Because we’re all racists. We all attach prejudgments to people based on nationality, ethnicity, religion, age and sometimes race. It’s the kind of knee-jerk evaluation we make when we’re short of knowledge about people so that their appearance, their dress, their way of speaking leads to assumptions that may or may not have any merit. To do a racist thing, make a racist comment simply means that an assumption is being made based not on knowledge
 . . . but on a racial stereotype.

Adjectives modify (clarify, expand on) nouns, but when used to modify an action, we call them adverbs. Consider this: Donald Trump racistically decided to call African countries “s**tholes.” The racism attaches to the action, naming the quality of an incident or decision, not the person. And we all know that labels applied to people can be exceedingly harmful in general, life-destroying in some cases.

There are people who occasionally make racist remarks, occasionally engage in racist acts. I’m in that group, I think. There are also people who make a habit of applying racially based stereotypes, people like those KKK and white supremacist group members who literally believe that merit can be accurately deduced from skin colour, for instance. To label an individual KKK member as a racist, though, implies that this prejudice in him is his essential characteristic, and that would simply repeat his error.

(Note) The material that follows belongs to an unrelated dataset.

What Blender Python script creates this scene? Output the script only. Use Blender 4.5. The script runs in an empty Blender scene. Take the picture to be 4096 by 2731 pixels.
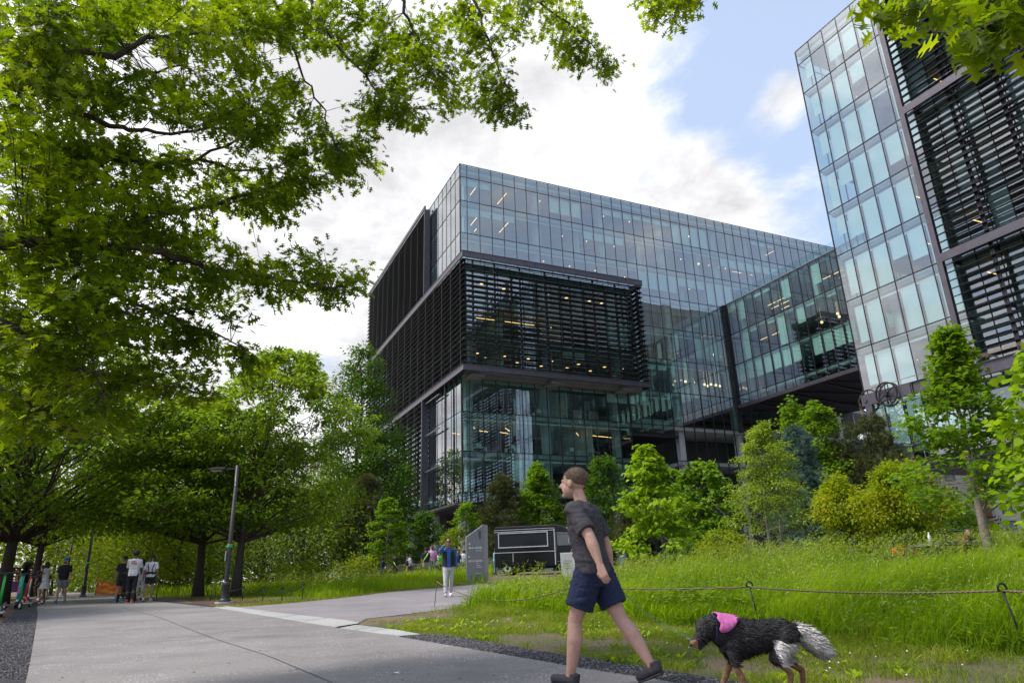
import bpy, math, random
import numpy as np
from mathutils import Vector, Matrix, Quaternion, noise as mnoise
PI = math.pi
rad = math.radians
scene = bpy.context.scene
COL = scene.collection
random.seed(7)

# ------------------------------------------------------------------ camera
FPX = 2750.0                       # focal length in photograph pixels (4096 wide)
PITCH = math.atan(FPX / 8070.0)
ROLL = math.atan(266 / 8065.5)
CAM = Vector((0, 0, 0.9))
fw = Vector((0, math.cos(PITCH), math.sin(PITCH)))
up0 = Vector((0, -math.sin(PITCH), math.cos(PITCH)))
r0 = Vector((1, 0, 0))
rt = r0 * math.cos(ROLL) - up0 * math.sin(ROLL)
upv = up0 * math.cos(ROLL) + r0 * math.sin(ROLL)
cam_d = bpy.data.cameras.new("camera")
cam = bpy.data.objects.new("camera", cam_d)
COL.objects.link(cam)
M = Matrix.Identity(4)
for i in range(3):
    M[i][0] = rt[i]; M[i][1] = upv[i]; M[i][2] = -fw[i]; M[i][3] = CAM[i]
cam.matrix_world = M
cam_d.sensor_width = 36.0
cam_d.lens = 36.0 * FPX / 4096
cam_d.clip_start = 0.05
cam_d.clip_end = 3000
scene.camera = cam

def ray(dx, dy):                    # direction through a point of the photograph shown 2352 wide
    x = dx * 4096 / 2352; y = dy * 4096 / 2352
    return fw + (x - 2048) / FPX * rt - (y - 1365.5) / FPX * upv

def at(dx, dy, dist):               # the place at a horizontal distance in metres
    d = ray(dx, dy)
    return CAM + d * (dist / math.hypot(d.x, d.y))

def sm(a, b, x):
    t = min(1.0, max(0.0, (x - a) / (b - a)))
    return t * t * (3 - 2 * t)

def fence_side(x, y):               # >0 inside the tall grass to the right of the rope
    # polyline of the rope fence
    P = FPTS
    best = 1e9; sgn = 1
    for i in range(len(P) - 1):
        ax, ay = P[i]; bx, by = P[i + 1]
        vx, vy = bx - ax, by - ay
        t = max(0, min(1, ((x - ax) * vx + (y - ay) * vy) / (vx * vx + vy * vy)))
        qx, qy = ax + vx * t, ay + vy * t
        d = math.hypot(x - qx, y - qy)
        if d < best:
            best = d
            sgn = 1 if (vx * (y - ay) - vy * (x - ax)) > 0 else -1
    return best * sgn
FPTS = [(-2.3, 18.5), (0.95, 13.6), (3.45, 10.8), (4.95, 7.5), (6.1, 4.2), (7.0, 0.5), (8, -6)]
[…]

People are never justly summed up in one word. Even Trigger is unjustly labeled as “simply a horse.” Ask Roy Rogers if you doubt this.

Dropping a racist remark doesn’t make me “just a racist.” It means that I haven’t finished my education yet and should probably wash my mouth out with soap, sit in the corner for a few hours with a grammar text and an encyclopedia.

And for those of us who believe we ought to do our bit to make the world better, we could begin by weighing our own words more carefully, by calling out racially-motivated actions in government, in business, in the social structures of our time. We need to learn and practice the difference between the adverbial and the adjectival use of our labels, for a start!

In the end, nothing worthwhile is accomplished by arriving at a consensus that Trump is or is not a racist, although people seem right now to be obsessed with this quest. His pseudo-presidency has included any number of acts that should long since have disqualified him as a leader, some to which an apparent racist motivation could certainly be applied. Would be nice if more of what the man does and says could be motivated by humility, by empathy, by courtesy.

One can always hope that sometime a light, an epiphany will break through. One can only hope.